### Data shown:
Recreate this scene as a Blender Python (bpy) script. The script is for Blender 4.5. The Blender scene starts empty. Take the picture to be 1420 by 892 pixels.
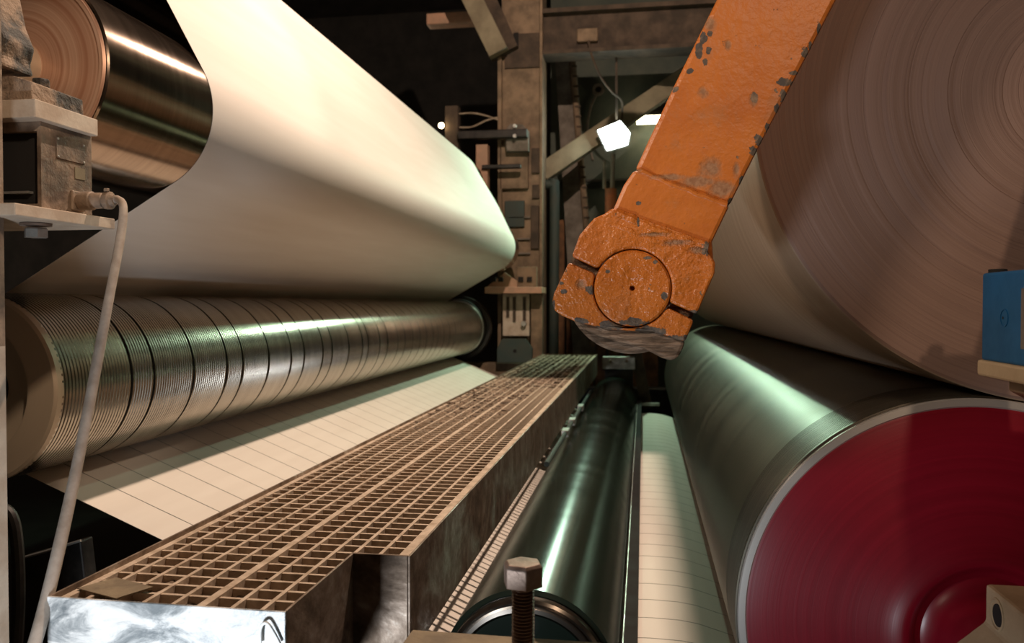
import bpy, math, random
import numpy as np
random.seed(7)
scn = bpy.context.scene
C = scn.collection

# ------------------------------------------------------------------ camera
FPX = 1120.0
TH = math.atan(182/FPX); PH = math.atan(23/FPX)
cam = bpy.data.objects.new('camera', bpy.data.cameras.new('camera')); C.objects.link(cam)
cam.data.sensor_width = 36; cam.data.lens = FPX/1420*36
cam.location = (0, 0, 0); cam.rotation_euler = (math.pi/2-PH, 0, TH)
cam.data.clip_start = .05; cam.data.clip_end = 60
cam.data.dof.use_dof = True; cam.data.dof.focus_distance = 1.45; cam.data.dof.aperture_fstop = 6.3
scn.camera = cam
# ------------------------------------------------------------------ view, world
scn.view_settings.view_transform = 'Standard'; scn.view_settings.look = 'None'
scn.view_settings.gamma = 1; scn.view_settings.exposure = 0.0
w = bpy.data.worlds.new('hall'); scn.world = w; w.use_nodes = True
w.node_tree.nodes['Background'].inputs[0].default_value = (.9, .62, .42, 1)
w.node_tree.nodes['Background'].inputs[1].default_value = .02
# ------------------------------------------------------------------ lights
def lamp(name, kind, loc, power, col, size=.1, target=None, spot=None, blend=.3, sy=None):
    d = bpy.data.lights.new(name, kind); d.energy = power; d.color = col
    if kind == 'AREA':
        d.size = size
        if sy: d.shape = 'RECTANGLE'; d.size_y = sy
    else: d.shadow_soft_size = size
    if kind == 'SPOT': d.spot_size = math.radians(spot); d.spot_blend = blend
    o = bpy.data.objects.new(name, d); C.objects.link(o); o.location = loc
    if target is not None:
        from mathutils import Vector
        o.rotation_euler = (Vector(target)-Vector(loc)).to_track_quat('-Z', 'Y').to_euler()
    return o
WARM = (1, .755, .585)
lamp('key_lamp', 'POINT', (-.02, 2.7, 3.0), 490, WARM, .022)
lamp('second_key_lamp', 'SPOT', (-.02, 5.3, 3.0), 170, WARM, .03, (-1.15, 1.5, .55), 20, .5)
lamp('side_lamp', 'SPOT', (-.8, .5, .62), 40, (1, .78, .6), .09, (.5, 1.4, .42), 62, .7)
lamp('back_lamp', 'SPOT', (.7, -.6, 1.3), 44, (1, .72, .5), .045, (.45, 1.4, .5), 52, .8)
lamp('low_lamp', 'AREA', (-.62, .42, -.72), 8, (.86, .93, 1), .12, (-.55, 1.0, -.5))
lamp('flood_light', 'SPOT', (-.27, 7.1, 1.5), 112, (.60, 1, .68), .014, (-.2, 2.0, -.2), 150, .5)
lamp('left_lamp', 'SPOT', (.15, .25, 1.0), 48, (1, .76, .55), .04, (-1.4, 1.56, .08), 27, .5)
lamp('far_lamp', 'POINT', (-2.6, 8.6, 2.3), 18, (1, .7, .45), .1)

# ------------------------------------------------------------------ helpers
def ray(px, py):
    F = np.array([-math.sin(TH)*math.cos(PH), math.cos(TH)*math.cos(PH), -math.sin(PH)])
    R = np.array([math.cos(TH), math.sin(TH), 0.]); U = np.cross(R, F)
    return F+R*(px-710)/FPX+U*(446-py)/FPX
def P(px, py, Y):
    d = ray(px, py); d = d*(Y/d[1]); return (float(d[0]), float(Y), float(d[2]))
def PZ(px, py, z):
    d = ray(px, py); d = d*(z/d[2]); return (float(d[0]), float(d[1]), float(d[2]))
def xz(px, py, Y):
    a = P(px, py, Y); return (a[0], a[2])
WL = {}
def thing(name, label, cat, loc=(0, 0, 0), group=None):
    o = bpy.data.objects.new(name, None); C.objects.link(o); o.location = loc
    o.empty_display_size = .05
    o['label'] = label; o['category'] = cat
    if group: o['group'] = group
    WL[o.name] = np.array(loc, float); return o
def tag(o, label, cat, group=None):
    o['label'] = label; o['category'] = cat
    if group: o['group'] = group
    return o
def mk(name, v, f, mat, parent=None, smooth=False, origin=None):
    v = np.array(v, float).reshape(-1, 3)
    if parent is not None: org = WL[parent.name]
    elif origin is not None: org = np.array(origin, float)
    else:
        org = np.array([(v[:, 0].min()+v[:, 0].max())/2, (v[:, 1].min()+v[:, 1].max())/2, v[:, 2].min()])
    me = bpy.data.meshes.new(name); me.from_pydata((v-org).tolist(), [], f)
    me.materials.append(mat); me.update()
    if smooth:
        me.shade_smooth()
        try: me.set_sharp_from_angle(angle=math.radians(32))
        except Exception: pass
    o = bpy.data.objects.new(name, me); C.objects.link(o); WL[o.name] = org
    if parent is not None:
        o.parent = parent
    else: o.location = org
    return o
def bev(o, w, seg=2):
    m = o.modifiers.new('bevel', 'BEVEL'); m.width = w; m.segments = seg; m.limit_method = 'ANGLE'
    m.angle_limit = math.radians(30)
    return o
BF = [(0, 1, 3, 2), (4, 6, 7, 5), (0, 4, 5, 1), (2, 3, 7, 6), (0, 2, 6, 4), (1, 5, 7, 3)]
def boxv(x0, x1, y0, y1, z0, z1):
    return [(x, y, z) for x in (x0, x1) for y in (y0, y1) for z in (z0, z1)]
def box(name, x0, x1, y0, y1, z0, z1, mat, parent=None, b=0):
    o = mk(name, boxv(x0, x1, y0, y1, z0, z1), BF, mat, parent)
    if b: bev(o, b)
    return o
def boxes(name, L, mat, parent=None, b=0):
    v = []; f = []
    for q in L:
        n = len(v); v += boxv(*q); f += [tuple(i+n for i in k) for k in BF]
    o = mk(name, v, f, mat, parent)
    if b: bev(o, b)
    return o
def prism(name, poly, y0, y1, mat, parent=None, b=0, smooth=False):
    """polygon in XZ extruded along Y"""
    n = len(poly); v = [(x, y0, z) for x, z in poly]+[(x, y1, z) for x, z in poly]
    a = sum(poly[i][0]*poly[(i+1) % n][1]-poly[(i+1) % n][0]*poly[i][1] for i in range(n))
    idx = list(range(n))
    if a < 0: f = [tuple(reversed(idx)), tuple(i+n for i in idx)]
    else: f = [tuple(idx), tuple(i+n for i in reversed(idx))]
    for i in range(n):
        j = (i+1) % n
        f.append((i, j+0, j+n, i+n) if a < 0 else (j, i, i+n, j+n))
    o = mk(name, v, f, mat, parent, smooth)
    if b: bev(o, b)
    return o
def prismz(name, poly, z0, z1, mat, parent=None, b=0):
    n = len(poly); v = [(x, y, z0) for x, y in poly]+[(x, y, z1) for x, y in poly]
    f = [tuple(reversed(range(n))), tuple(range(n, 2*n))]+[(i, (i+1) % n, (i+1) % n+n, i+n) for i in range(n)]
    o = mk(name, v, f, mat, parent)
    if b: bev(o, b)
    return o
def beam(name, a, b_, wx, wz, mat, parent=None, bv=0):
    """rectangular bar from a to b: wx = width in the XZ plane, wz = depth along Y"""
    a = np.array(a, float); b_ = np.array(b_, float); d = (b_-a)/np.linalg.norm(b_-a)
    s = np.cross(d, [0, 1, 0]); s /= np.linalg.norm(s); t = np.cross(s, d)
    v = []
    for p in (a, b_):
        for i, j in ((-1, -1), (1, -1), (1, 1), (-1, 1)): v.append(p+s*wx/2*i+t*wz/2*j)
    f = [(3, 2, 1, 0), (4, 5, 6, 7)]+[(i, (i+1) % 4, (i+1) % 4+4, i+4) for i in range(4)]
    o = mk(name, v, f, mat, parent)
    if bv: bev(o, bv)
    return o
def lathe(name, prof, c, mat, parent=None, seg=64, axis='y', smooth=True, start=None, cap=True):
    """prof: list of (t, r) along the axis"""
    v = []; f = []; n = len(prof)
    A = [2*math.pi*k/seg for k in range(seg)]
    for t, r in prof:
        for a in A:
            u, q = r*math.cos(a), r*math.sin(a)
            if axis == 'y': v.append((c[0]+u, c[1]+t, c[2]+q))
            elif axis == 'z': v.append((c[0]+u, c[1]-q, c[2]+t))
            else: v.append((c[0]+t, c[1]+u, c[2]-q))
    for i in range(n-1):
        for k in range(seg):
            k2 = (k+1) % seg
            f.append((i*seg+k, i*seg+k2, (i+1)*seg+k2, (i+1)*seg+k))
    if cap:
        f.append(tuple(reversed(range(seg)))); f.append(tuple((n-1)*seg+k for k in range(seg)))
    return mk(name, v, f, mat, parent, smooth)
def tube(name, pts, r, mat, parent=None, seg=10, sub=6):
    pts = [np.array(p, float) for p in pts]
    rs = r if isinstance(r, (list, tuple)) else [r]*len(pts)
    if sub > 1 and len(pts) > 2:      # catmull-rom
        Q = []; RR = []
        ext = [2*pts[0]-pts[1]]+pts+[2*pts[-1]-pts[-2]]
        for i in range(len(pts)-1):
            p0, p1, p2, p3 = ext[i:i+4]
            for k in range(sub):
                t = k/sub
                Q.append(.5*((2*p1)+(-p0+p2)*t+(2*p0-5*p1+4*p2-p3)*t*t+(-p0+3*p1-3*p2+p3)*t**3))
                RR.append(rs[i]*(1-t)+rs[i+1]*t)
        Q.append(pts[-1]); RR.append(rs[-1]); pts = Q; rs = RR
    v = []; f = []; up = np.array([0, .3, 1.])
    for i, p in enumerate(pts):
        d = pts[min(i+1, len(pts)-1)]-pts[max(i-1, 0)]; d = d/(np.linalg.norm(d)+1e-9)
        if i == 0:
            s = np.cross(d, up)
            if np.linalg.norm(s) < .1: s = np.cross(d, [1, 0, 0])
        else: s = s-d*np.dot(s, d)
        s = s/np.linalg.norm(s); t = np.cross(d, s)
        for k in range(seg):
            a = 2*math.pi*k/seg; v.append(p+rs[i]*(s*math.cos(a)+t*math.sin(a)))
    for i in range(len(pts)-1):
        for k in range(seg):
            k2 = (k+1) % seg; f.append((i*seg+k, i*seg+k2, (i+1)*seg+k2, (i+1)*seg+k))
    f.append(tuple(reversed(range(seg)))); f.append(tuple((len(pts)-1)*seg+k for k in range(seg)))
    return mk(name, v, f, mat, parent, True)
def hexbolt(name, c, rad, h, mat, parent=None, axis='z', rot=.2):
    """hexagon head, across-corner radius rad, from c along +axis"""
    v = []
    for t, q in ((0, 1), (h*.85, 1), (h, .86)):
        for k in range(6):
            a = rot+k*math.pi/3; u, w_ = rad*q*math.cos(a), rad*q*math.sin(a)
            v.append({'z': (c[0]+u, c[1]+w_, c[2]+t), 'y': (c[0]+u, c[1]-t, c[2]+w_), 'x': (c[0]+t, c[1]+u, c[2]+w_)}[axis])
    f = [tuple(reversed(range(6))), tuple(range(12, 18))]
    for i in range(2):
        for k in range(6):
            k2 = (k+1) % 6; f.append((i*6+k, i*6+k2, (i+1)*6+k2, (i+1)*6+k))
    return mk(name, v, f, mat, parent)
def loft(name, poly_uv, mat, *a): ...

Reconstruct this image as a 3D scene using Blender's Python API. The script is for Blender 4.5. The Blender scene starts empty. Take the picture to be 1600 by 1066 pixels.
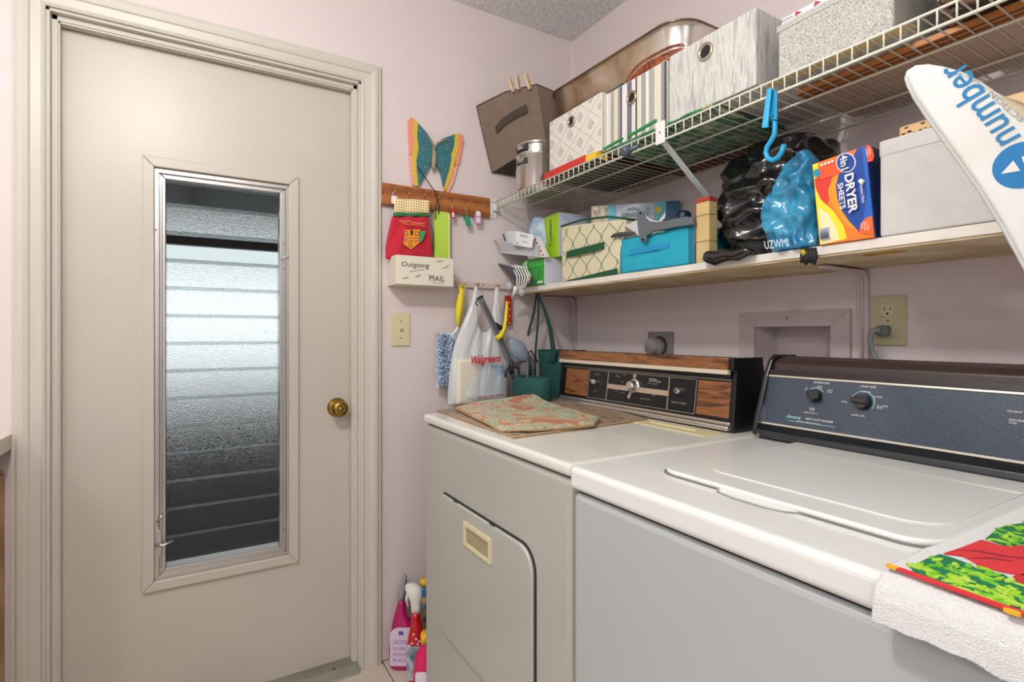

### Given instruction:
Write down every line from the opening of the listing to the line with "C = scn.collection", both included, and nothing else; the pictures are omitted.

### Full solution:
Recreate this scene as a Blender Python (bpy) script. The script is for Blender 4.5. The Blender scene starts empty. Take the picture to be 1420 by 892 pixels.
import bpy, math, random
import numpy as np
random.seed(7)
scn = bpy.context.scene
C = scn.collection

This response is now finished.